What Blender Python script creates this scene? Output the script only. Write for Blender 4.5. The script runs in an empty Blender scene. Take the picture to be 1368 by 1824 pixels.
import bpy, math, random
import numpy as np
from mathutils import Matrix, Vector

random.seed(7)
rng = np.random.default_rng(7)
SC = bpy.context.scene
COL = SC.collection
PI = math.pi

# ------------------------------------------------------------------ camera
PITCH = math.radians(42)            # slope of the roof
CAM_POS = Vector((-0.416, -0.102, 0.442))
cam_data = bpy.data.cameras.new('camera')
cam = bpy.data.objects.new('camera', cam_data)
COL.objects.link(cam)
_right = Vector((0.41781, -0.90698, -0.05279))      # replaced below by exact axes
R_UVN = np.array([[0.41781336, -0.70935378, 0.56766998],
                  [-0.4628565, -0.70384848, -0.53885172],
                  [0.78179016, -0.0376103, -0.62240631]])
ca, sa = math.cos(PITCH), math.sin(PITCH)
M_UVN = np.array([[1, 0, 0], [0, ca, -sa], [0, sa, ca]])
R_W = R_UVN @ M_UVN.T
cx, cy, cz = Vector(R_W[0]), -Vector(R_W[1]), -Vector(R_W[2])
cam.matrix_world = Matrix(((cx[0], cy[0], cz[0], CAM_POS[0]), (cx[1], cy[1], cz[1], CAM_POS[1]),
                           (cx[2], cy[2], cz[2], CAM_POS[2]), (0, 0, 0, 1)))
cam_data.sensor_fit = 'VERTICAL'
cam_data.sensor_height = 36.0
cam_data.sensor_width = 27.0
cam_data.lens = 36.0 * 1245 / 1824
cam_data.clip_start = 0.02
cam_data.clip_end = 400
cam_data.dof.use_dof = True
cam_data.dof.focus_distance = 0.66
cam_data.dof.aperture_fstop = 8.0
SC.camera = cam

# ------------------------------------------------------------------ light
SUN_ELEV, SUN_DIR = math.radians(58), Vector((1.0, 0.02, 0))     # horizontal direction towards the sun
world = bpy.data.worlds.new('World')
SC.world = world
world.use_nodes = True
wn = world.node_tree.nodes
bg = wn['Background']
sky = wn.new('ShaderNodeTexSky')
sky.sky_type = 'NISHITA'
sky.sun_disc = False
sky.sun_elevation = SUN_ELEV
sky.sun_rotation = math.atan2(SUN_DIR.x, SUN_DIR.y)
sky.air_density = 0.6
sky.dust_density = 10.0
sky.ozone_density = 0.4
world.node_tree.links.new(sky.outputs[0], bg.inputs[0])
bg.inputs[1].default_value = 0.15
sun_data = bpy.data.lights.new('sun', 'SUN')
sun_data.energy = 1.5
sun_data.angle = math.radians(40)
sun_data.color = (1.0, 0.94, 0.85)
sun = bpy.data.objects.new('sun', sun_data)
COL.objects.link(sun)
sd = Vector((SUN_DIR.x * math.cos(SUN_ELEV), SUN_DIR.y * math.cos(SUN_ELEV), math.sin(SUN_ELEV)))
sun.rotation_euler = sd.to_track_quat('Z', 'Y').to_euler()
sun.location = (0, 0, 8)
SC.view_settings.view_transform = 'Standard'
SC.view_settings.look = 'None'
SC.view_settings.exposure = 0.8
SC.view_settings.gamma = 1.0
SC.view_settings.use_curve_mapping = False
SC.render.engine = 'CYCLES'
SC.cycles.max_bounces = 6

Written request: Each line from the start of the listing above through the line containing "PI = math.pi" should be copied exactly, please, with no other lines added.

Output of the task:
What Blender Python script creates this scene? Output the script only. Write for Blender 4.5. The script runs in an empty Blender scene. Take the picture to be 1368 by 1824 pixels.
import bpy, math, random
import numpy as np
from mathutils import Matrix, Vector

random.seed(7)
rng = np.random.default_rng(7)
SC = bpy.context.scene
COL = SC.collection
PI = math.pi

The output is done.